As a proof, since the beginning of the P-75 programme, DCNS has been working at the selection and qualification of Indian companies as partners for local production of equipment for the Scorpene. This is accomplished by DCNS India, through the P-75 indigenisation programme. In this framework, DCNS is providing our Indian partners with knowhow through true ToTs which includes production drawings, manufacturing and quality process, on job training (OJT), technical assistance to manufacture equipment locally. So far, we have signed partnerships with four Indian companies and we are also in discussion with others.

Setting up of DCNS India is part of our willingness to support our esteemed customers: Indian Navy, Indian Coast Guards, Indian naval shipyards and industries, to develop local services with Indian talents and to extend sourcing opportunities for both local and international needs.

The Scorpene programme has been marred by a lot of controversies and criticism because of delays and price rise. From DCNS’ perspective, what have been the lessons learnt? In your experience now with the Indian shipyards, both in the public and the private sector, what do you think are their strengths and limitations?
The reasons for the initial teething problems of the P-75 project, though normal, have been overcome and the P-75 submarines are now being constructed as per schedule.

The reasons for the initial delays are threefold: First, MDL had stopped manufacturing submarines for over a decade. Any shipyard confronted with such inactivity in this complex industrial field would lose its expertise and skilled workforce. The second reason is that no on job training at the OEM’s facilities was possible since all six submarines are being built in India. Usually, the first one or two first submarines for such large programmes are made in the OEM’s facilities to allow absorption of the building process through OJT for the customer shipyard. The third reason has been some material package procurement difficulties. Some small size European suppliers of specific material were not used to MDL’s complex and comprehensive procurement policies and were not able to respond to some RFPs.

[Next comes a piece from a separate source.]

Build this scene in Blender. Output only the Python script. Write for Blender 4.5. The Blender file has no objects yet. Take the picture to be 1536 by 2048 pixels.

DCNS has been abiding strictly to all the terms and conditions of the contract since the beginning. No request for any increase in contracted prices has been done.

We believe private public partnerships (PPP) could be an efficient way to synergise the comparatives advantages of the public and private shipyards by combining the skills and experience of the public sector with the more flexible procurement and management policies of the private sector.